Because millions know nothing, warnings about what's happened in the past or now don't work. Thomas Jefferson is worse than that Cambodian dictator they've never heard of. The National Basketball Association should've been more specific with the "national" part of its branding. Which nation do they belong to now? This past week they've enforced speech codes on behalf of Maoist communist China. Golden State (social justice) Warriors coach Steve Kerr, an outspoken critic of the United States, refused to criticize China's abysmal human rights record. They've been joined by Apple and Blizzard. Right now, Hong Kong may be the most important city in the world. But too many Americans who know nothing don't understand that, and are happily selling it out for Chinese money.
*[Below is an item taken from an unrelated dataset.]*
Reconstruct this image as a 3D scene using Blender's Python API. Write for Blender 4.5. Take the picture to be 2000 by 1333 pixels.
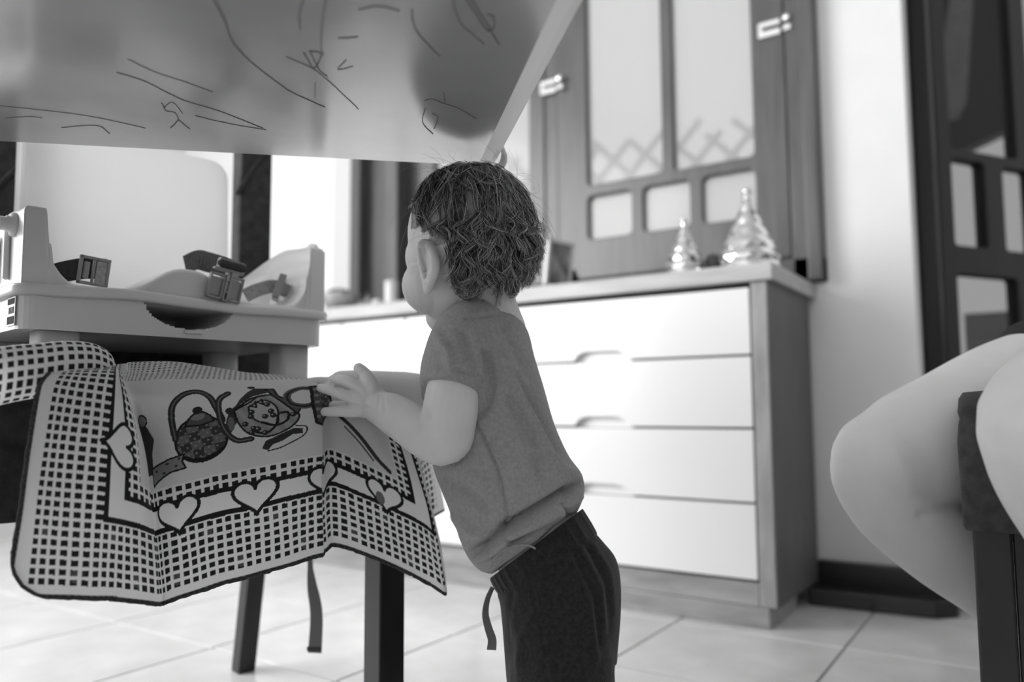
import bpy, bmesh, math, random
import numpy as np
from mathutils import Vector
rng = np.random.default_rng(7); random.seed(7)
for o in list(bpy.data.objects): bpy.data.objects.remove(o)
S = bpy.context.scene; COL = S.collection
# ------------------------------------------------------------------ camera
FPX, CAMH = 1540.0, 0.44
YAW, PITCH, ROLL = math.radians(33.8), math.radians(4.8), math.radians(-0.35)
Fv = np.array([-math.sin(YAW)*math.cos(PITCH), math.cos(YAW)*math.cos(PITCH), math.sin(PITCH)])
R0 = np.array([math.cos(YAW), math.sin(YAW), 0.0]); U0 = np.cross(R0, Fv)
Rv = math.cos(ROLL)*R0+math.sin(ROLL)*U0; Uv = np.cross(Rv, Fv)
CAM = np.array([0.0, 0.0, CAMH])
cd = bpy.data.cameras.new('camera'); cam = bpy.data.objects.new('camera', cd); COL.objects.link(cam)
cd.sensor_width = 36.0; cd.lens = FPX*36/2000; cd.clip_start = 0.02
from mathutils import Matrix
M = Matrix(((Rv[0], Uv[0], -Fv[0], 0), (Rv[1], Uv[1], -Fv[1], 0), (Rv[2], Uv[2], -Fv[2], CAMH), (0, 0, 0, 1)))
cam.matrix_world = M
cd.dof.use_dof = True; cd.dof.focus_distance = 0.84; cd.dof.aperture_fstop = 2.4
S.camera = cam
# ------------------------------------------------------------------ world, lights, exposure
w = bpy.data.worlds.new('daylight'); S.world = w; w.use_nodes = True
w.node_tree.nodes['Background'].inputs[0].default_value = (1, 1, 1, 1)
w.node_tree.nodes['Background'].inputs[1].default_value = 0.90
def area(name, loc, target, sx, sy, power):
    l = bpy.data.lights.new(name, 'AREA'); l.shape = 'RECTANGLE'; l.size = sx; l.size_y = sy; l.energy = power
    o = bpy.data.objects.new(name, l); COL.objects.link(o); o.location = loc
    d = Vector(target)-Vector(loc); o.rotation_euler = d.to_track_quat('-Z', 'Y').to_euler(); return o
area('daylight_left_window', (-2.98, -1.0, 1.45), (-1.2, -0.35, 0.8), 2.5, 1.7, 134)
area('daylight_rear_window', (-0.2, -2.32, 1.5), (-0.5, 0.5, 1.0), 2.0, 1.3, 29)
vs = S.view_settings; vs.view_transform = 'Standard'; vs.look = 'None'; vs.exposure = 0.0; vs.gamma = 1.0
vs.use_curve_mapping = False
# ------------------------------------------------------------------ helpers
def ray(x, y): return Fv+Rv*(x-1000)/FPX-Uv*(y-666.5)/FPX
def P(x, y, d): return CAM+ray(x, y)*d
def PZ(x, y, z): r = ray(x, y); return CAM+r*((z-CAMH)/r[2])
def PY(x, y, Y): r = ray(x, y); return CAM+r*(Y/r[1])
def PV(x, y, p, n): r = ray(x, y); n = np.asarray(n, float); return CAM+r*(np.dot(np.asarray(p)-CAM, n)/np.dot(r, n))
def proj(V):
    V = np.asarray(V)-CAM; z = V@Fv
    return 1000+FPX*(V@Rv)/z, 666.5-FPX*(V@Uv)/z, z
def az(a):
    a = math.radians(a); return np.array([math.sin(a)*math.cos(YAW)-math.cos(a)*math.sin(YAW), math.sin(a)*math.sin(YAW)+math.cos(a)*math.cos(YAW), 0.0])
ZUP = np.array([0, 0, 1.0])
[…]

History is not dusty books and broken swords and statues without arms and noses. History is how we got where we are -- and it's often a foreboding warning. In modern times it's a stream of events from the bloody French Revolution through Marx and Engels to the Cold War and the Killing Fields to Havana and Caracas to prisons full of Chinese dissidents being harvested for organs, to statements coming out of the mouths of people who, without irony, refer to themselves as social justice warriors and "Democrats."
Socialism should be exposed for what it is and will always be: a mix of greed, lust, envy and slavery. If you are not allowed to own property, if you are not allowed to keep the fruit of your ideas and labors -- you are enslaved. That is the ultimate promise of socialism.
But because we teach nothing, we know nothing. And that stands a strong chance of costing us everything.